A Steely, Grim Confidence

Oh, thy bright eyes must answer now

When Reason with a scornful brow

Is mocking at my overthrow!

Oh, thy sweet tongue must plead for me

And tell why I have chosen thee!

Okay, so there are these three women, right? All writers. Frustrated by the lack of opportunity around them, they decide to make their own damn opportunities. They devise a plan to get published. They’re going to start with a collection of poems first, to build a platform, and then they’ll do novels—deliberately plotting novels different than anything they’ve written before.

It could be happening now, except it’s totally the Brontë sisters, and yes, I was watching the film To Walk Invisible this past week.

Why I have persevered to shun

The common paths that others run

And on a strange road journeyed on,

Heedless, alike of wealth and power—

Of glory’s wreath and pleasure’s flower.

Admittedly, I’m not done yet. But I’ve always been a Brontë fan. I love their poetry, and I like Jane Eyre and Wuthering Heights (I could never get into Agnes Grey, though—sorry, Anne!). And of course, they introduced Jane Eyre in high school, and of course, the Brontës’ personal narrative resonated with my teenaged writer-self.

“Anne, Emily, and Charlotte Brontë,” by Branwell Brontë (ca. 1834).

They made up their own fantastic world and wrote reams of stories set in it! They were governesses in various terrible places! They had enough of that and pursued writing with remarkable tenacity! Emily and Anne died young and it was super sad!

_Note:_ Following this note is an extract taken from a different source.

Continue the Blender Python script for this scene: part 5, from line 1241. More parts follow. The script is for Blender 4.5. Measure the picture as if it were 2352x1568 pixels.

These once indeed, seemed Beings Divine;

And they, perchance, heard vows of mine,

And saw my offerings on their shrine.

But careless gifts are seldom prized

And mine were worthily despised.

It was interesting to contrast To Walk Invisible with another work that made my teenaged writer-self ache: Ernest Hemingway’s A Movable Feast.

Since I last read it a decade ago, I mostly remembered it as, “Ernest Hemingway writes in cool Parisian cafés with famous writers.” This reread, it struck me as more, “Ernest Hemingway drinks a lot and references making love pretty creepily.” Then I did a cursory search for more context and ran up against the usual issues with memoirs (and Hemingway, quite frankly). He’s certainly not objective and the manuscript was edited with various motives after his death.

Not quite what I remembered.

“Place du Théâtre Français, Paris: Pluie,” by Camille Pissarro (1898).

For all that, something still tugs at me. There is a sense of community—running into friends in cafés and bookshops and being interested in each other’s work. But I couldn’t help thinking…

A Movable Feast never mentions doubt. There’s a lot of drinking and gallivanting, but Hemingway never seems to question the likelihood of his own success.

The Brontës draw up a freaking battle plan, because they know the odds are against them. And they’re going to Do The Things regardless.

My darling pain that wounds and sears

And wrings a blessing out from tears

By deadening me to earthly cares;

And yet, a king, though Prudence well

Have taught thy subject to rebel.

Two different forms of confidence, I suppose. I’m glad I reread A Movable Feast…but I’m even more grateful to return to the Brontës. They have a steely, grim confidence that’s missing from Hemingway’s cafés and bars.  It’s the kind of self-assuredness that gives no quarter, but also takes nothing for granted.

And am I wrong to worship, where

Faith cannot doubt, nor hope despair,

Since my own soul can grant my prayer?

Speak, God of visions, plead for me

And tell why I have chosen thee!

Walking invisible, perhaps…but determined to share in the feast.

-KT

PS. The poem referenced throughout is “Plead For Me,” by Emily Brontë!

What I’m Listening to this Week

“O great mystery…”

I listened to Morten Lauridsen’s “O Magnum Mysterium” while watching the lunar eclipse last week. True, it’s a little schmaltzy, but it was perfect for the occasion. And yes, I hard-core love the intense crescendo around 4:10.